• [DO THIS]:
Every line below should be copied exactly; drop the pictures.

(begin)

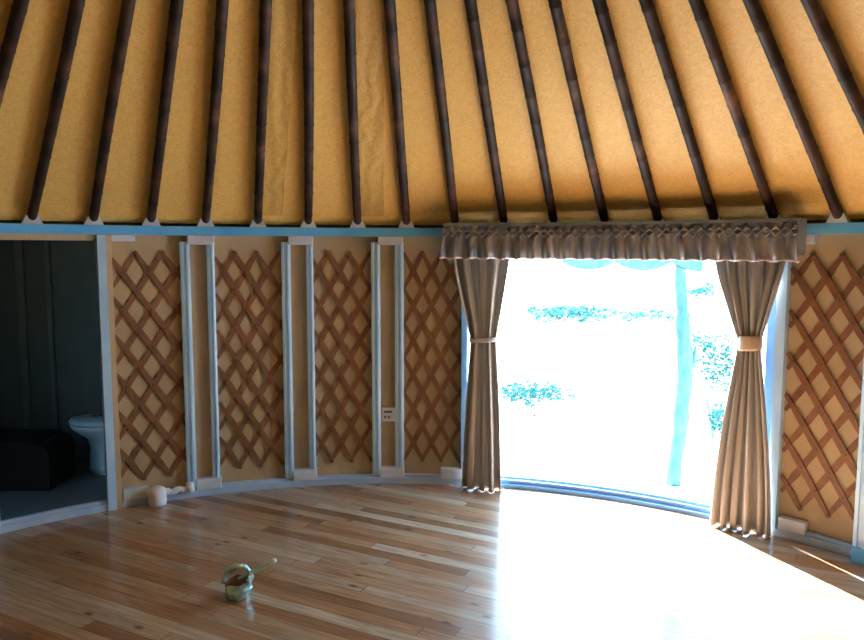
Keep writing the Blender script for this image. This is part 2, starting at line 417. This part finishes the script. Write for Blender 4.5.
post_pair(-2.25, .60, 'pair of pale blue steel posts with the wall socket between them', .07, .07)
e = empty('wall_post'); place(e, 52.45, -.01, 0); tag(e, 'single pale steel post standing at the right edge of the photo', 'post')
obj('post', chan_bm(.09, .07, 1.99), 'steel', e)
bm = bmesh.new(); box(bm, -.047, .047, -.082, -.0, 0, .10, .004); obj('foot', bm, 'blue', e)
e = empty('connector_plate'); place(e, -30.9, -.055, 0); tag(e, 'pale plate under the blue beam just right of the bathroom doorway', 'bracket')
bm = bmesh.new(); box(bm, -.075, .085, -.055, 0, 1.945, 1.992, .005); obj('plate', bm, 'plate', e)
for a, lab in ((-30.6, 'pale base block between the bathroom door jamb and the white pipe'), (6.9, 'pale base block beside the foot of the left curtain'), (45.6, 'pale base block beside the foot of the right curtain')):
    e = empty('base_block'); place(e, a, -.05, 0); tag(e, lab, 'bracket')
    bm = bmesh.new(); box(bm, -.075 if a > 0 else -.085, .095, -.055, 0, .05, .135, .006); obj('block', bm, 'plate', e)
e = empty('connector_plate'); place(e, 45.75, -.055, 0); tag(e, 'pale plate under the blue beam beside the right end of the valance', 'bracket')
bm = bmesh.new(); box(bm, -.06, .05, -.055, 0, 1.93, 1.992, .005); obj('plate', bm, 'plate', e)

# ------------------------------------------------------------------ lattices
def lattice(a0, a1, off, label, p=.18, z0=.19, z1=1.86, rows=6):
    e = empty('lattice_panel'); mid = (a0+a1)/2; place(e, mid)
    w = (a1-a0)*PI/180*(R+.03); q = (z1-z0)/rows; m = q/p; sw = .0205
    bm = bmesh.new()
    def mapp(s, z, inw):
        a = mid + math.degrees((s-w/2)/(R+.03)); v = wp(a, inw, z)
        v = v-wp(mid); th = math.radians(mid)
        return Vector((v.x*math.cos(th)-v.y*math.sin(th), v.x*math.sin(th)+v.y*math.cos(th), v.z))
    def slat(s0, s1, zf, i0, i1):
        L = math.hypot(s1-s0, zf(s1)-zf(s0)); n = max(2, int(L/.12)); prev = None
        du = Vector((s1-s0, zf(s1)-zf(s0))).normalized(); nn = Vector((-du.y, du.x))
        ext = .018
        for k in range(n+1):
            s = s0+(s1-s0)*k/n; z = zf(s); c = Vector((s, z))
            if k == 0: c = c-du*ext
            if k == n: c = c+du*ext
            hw = sw*(1+.08*math.sin(s*37+z*11)); 
            if k in (0, n): hw *= .55
            a, b = c+nn*hw, c-nn*hw
            cur = [bm.verts.new(mapp(a.x, a.y, i0)), bm.verts.new(mapp(b.x, b.y, i0)), bm.verts.new(mapp(b.x, b.y, i1)), bm.verts.new(mapp(a.x, a.y, i1))]
            if prev:
                for r_ in range(4): bm.faces.new((prev[r_], prev[(r_+1) % 4], cur[(r_+1) % 4], cur[r_]))
            else: bm.faces.new(cur[::-1])
            prev = cur
        bm.faces.new(prev)
    for k in range(-14, 14):
        sk = off+k*p
        # falling to the right
        zf = lambda s: z1-(s-sk)*m
        lo_, hi_ = max(0, sk), min(w, sk+(z1-z0)/m)
        if hi_-lo_ > .03: slat(lo_, hi_, zf, -.046, -.038)
        zg = lambda s: z1+(s-sk)*m
        lo_, hi_ = max(0, sk-(z1-z0)/m), min(w, sk)
        if hi_-lo_ > .03: slat(lo_, hi_, zg, -.054, -.046)
    # bolts at the crossings
    for r_ in range(0, 2*rows+1):
        z = z1-r_*q/2
        for k in range(-1, 8):
            s = off+(k+(.5 if r_ % 2 else 0))*p
            if .01 < s < w-.01:
                pts = [mapp(s, z, -.039), mapp(s, z, -.033)]
                tube(bm, pts, [.0065, .005], seg=8, mi=1)
    o = obj('slats', bm, ['lattice', 'bolt'], e)
    tag(e, label, 'lattice', 'wooden lattices on the round wall')
lattice(-31.9, -24.75, .155, 'red-brown wooden lattice beside the bathroom doorway', p=.185)
lattice(-20.9, -13.5, .137, 'red-brown wooden lattice, second from the bathroom doorway', p=.163)
lattice(-9.8, -2.75, .13, 'red-brown wooden lattice left of the wall socket', p=.157)
lattice(1.2, 8.2, .144, 'red-brown wooden lattice between the wall socket and the left curtain', p=.148)
lattice(44.5, 51.6, .11, 'red-brown wooden lattice right of the right curtain', p=.171, z0=.21)

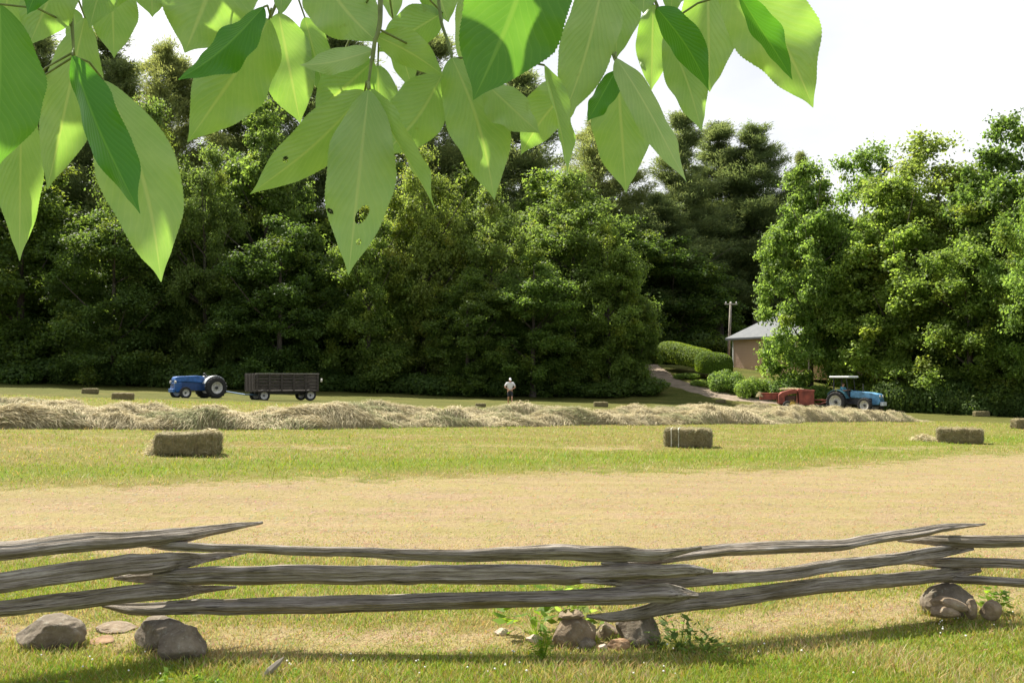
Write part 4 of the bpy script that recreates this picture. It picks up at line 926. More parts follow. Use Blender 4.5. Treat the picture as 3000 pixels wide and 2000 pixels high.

(end)

• [RESPONSE FOR THIS EXERCISE]:
Keep writing the Blender script for this image. This is part 2, starting at line 417. This part finishes the script. Write for Blender 4.5.
post_pair(-2.25, .60, 'pair of pale blue steel posts with the wall socket between them', .07, .07)
e = empty('wall_post'); place(e, 52.45, -.01, 0); tag(e, 'single pale steel post standing at the right edge of the photo', 'post')
obj('post', chan_bm(.09, .07, 1.99), 'steel', e)
bm = bmesh.new(); box(bm, -.047, .047, -.082, -.0, 0, .10, .004); obj('foot', bm, 'blue', e)
e = empty('connector_plate'); place(e, -30.9, -.055, 0); tag(e, 'pale plate under the blue beam just right of the bathroom doorway', 'bracket')
bm = bmesh.new(); box(bm, -.075, .085, -.055, 0, 1.945, 1.992, .005); obj('plate', bm, 'plate', e)
for a, lab in ((-30.6, 'pale base block between the bathroom door jamb and the white pipe'), (6.9, 'pale base block beside the foot of the left curtain'), (45.6, 'pale base block beside the foot of the right curtain')):
    e = empty('base_block'); place(e, a, -.05, 0); tag(e, lab, 'bracket')
    bm = bmesh.new(); box(bm, -.075 if a > 0 else -.085, .095, -.055, 0, .05, .135, .006); obj('block', bm, 'plate', e)
e = empty('connector_plate'); place(e, 45.75, -.055, 0); tag(e, 'pale plate under the blue beam beside the right end of the valance', 'bracket')
bm = bmesh.new(); box(bm, -.06, .05, -.055, 0, 1.93, 1.992, .005); obj('plate', bm, 'plate', e)

# ------------------------------------------------------------------ lattices
def lattice(a0, a1, off, label, p=.18, z0=.19, z1=1.86, rows=6):
    e = empty('lattice_panel'); mid = (a0+a1)/2; place(e, mid)
    w = (a1-a0)*PI/180*(R+.03); q = (z1-z0)/rows; m = q/p; sw = .0205
    bm = bmesh.new()
    def mapp(s, z, inw):
        a = mid + math.degrees((s-w/2)/(R+.03)); v = wp(a, inw, z)
        v = v-wp(mid); th = math.radians(mid)
        return Vector((v.x*math.cos(th)-v.y*math.sin(th), v.x*math.sin(th)+v.y*math.cos(th), v.z))
    def slat(s0, s1, zf, i0, i1):
        L = math.hypot(s1-s0, zf(s1)-zf(s0)); n = max(2, int(L/.12)); prev = None
        du = Vector((s1-s0, zf(s1)-zf(s0))).normalized(); nn = Vector((-du.y, du.x))
        ext = .018
        for k in range(n+1):
            s = s0+(s1-s0)*k/n; z = zf(s); c = Vector((s, z))
            if k == 0: c = c-du*ext
            if k == n: c = c+du*ext
            hw = sw*(1+.08*math.sin(s*37+z*11)); 
            if k in (0, n): hw *= .55
            a, b = c+nn*hw, c-nn*hw
            cur = [bm.verts.new(mapp(a.x, a.y, i0)), bm.verts.new(mapp(b.x, b.y, i0)), bm.verts.new(mapp(b.x, b.y, i1)), bm.verts.new(mapp(a.x, a.y, i1))]
            if prev:
                for r_ in range(4): bm.faces.new((prev[r_], prev[(r_+1) % 4], cur[(r_+1) % 4], cur[r_]))
            else: bm.faces.new(cur[::-1])
            prev = cur
        bm.faces.new(prev)
    for k in range(-14, 14):
        sk = off+k*p
        # falling to the right
        zf = lambda s: z1-(s-sk)*m
        lo_, hi_ = max(0, sk), min(w, sk+(z1-z0)/m)
        if hi_-lo_ > .03: slat(lo_, hi_, zf, -.046, -.038)
        zg = lambda s: z1+(s-sk)*m
        lo_, hi_ = max(0, sk-(z1-z0)/m), min(w, sk)
        if hi_-lo_ > .03: slat(lo_, hi_, zg, -.054, -.046)
    # bolts at the crossings
    for r_ in range(0, 2*rows+1):
        z = z1-r_*q/2
        for k in range(-1, 8):
            s = off+(k+(.5 if r_ % 2 else 0))*p
            if .01 < s < w-.01:
                pts = [mapp(s, z, -.039), mapp(s, z, -.033)]
                tube(bm, pts, [.0065, .005], seg=8, mi=1)
    o = obj('slats', bm, ['lattice', 'bolt'], e)
    tag(e, label, 'lattice', 'wooden lattices on the round wall')
lattice(-31.9, -24.75, .155, 'red-brown wooden lattice beside the bathroom doorway', p=.185)
lattice(-20.9, -13.5, .137, 'red-brown wooden lattice, second from the bathroom doorway', p=.163)
lattice(-9.8, -2.75, .13, 'red-brown wooden lattice left of the wall socket', p=.157)
lattice(1.2, 8.2, .144, 'red-brown wooden lattice between the wall socket and the left curtain', p=.148)
lattice(44.5, 51.6, .11, 'red-brown wooden lattice right of the right curtain', p=.171, z0=.21)

Write part 4 of the bpy script that recreates this picture. It picks up at line 926. More parts follow. Use Blender 4.5. Treat the picture as 3000 pixels wide and 2000 pixels high.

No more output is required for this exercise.